The exercise: Copy each line of the material below that includes the string "scene".

Record list:

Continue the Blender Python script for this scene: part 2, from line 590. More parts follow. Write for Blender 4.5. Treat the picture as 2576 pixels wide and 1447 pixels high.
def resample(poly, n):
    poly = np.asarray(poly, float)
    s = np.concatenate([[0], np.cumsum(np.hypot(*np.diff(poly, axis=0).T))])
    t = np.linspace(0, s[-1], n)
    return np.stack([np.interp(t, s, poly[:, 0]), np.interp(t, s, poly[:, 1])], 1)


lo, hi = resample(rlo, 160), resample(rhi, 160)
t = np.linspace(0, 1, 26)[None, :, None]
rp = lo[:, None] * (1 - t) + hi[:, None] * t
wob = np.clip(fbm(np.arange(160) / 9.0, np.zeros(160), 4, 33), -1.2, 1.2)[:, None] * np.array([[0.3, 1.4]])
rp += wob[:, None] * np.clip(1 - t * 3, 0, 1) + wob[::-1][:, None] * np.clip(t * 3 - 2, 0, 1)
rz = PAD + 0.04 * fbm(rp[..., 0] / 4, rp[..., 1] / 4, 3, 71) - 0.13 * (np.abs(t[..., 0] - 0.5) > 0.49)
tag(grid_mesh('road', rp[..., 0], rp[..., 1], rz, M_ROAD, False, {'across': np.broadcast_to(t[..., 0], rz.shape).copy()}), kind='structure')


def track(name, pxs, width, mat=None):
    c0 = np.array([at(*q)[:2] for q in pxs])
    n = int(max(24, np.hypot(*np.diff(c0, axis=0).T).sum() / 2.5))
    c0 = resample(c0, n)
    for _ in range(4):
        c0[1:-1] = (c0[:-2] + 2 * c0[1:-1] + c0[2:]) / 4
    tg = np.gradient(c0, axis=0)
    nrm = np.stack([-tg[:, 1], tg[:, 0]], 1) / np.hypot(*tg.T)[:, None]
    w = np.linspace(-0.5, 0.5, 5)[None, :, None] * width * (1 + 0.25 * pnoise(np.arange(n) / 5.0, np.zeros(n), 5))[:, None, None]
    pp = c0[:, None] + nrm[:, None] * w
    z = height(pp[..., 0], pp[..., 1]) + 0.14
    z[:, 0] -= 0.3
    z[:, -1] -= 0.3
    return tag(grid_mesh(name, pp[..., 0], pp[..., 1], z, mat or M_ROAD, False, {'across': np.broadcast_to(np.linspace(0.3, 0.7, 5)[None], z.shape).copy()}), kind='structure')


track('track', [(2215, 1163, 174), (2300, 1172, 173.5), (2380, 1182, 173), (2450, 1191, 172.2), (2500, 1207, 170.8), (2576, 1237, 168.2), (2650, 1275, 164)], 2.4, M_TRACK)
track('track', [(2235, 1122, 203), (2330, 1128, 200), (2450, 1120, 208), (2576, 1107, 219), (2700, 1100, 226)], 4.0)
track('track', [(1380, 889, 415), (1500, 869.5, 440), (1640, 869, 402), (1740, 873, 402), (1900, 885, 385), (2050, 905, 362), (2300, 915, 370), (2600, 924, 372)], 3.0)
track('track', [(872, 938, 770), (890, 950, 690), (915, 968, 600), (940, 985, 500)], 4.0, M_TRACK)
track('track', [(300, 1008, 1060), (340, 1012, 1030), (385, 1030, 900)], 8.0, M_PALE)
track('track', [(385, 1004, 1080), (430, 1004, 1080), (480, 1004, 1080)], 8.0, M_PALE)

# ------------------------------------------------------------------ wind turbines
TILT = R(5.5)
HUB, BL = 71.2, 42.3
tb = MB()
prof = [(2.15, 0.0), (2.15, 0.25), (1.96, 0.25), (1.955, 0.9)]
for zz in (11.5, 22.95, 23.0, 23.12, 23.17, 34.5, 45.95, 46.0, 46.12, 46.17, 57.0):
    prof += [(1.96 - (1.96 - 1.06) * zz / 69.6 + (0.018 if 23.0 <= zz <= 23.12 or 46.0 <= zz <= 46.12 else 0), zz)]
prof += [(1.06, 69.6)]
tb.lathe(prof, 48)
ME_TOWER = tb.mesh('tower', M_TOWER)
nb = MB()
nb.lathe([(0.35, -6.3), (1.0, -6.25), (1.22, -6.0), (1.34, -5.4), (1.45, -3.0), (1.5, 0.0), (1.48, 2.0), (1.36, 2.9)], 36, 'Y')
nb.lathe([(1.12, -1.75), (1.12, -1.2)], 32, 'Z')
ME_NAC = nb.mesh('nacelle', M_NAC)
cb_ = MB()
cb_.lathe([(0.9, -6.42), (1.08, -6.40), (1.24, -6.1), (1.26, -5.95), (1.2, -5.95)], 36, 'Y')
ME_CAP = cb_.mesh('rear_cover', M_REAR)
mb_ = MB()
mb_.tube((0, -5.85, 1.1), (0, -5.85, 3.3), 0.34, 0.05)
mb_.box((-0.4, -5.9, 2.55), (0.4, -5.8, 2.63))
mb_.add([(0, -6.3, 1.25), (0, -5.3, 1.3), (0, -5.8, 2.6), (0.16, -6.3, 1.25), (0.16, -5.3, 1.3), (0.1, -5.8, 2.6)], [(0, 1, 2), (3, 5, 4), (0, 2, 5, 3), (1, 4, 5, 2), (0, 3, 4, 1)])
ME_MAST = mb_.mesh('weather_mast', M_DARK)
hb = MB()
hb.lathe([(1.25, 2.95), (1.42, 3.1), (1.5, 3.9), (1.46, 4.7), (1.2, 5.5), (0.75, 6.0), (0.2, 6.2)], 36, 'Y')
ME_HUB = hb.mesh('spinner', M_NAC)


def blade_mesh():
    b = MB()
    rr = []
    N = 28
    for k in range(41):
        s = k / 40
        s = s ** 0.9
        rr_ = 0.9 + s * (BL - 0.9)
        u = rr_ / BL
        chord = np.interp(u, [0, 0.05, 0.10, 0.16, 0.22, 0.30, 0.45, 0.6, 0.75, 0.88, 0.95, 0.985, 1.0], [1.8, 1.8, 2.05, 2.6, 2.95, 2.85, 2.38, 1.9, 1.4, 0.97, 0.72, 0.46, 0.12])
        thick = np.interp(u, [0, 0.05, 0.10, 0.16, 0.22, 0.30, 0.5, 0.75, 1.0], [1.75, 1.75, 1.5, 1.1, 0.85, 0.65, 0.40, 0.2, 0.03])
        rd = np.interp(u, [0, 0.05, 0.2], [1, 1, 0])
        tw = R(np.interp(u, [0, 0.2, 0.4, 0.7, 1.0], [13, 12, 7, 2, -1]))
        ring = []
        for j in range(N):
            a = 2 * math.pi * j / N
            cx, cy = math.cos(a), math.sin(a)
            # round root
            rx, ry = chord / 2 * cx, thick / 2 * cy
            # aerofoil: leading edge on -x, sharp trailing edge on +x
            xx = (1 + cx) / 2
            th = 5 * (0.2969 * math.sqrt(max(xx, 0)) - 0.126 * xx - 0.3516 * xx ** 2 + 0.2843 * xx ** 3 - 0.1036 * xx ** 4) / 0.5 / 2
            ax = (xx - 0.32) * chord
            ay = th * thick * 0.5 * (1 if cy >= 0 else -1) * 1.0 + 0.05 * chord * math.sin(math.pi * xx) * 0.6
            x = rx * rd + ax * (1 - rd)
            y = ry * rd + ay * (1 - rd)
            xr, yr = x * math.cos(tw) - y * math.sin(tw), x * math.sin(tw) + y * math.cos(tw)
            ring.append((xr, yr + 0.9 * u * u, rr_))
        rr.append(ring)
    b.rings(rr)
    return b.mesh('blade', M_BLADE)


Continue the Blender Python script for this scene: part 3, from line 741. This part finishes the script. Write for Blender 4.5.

Answer for this exercise:
Continue the Blender Python script for this scene: part 2, from line 590. More parts follow. Write for Blender 4.5. Treat the picture as 2576 pixels wide and 1447 pixels high.
Continue the Blender Python script for this scene: part 3, from line 741. This part finishes the script. Write for Blender 4.5.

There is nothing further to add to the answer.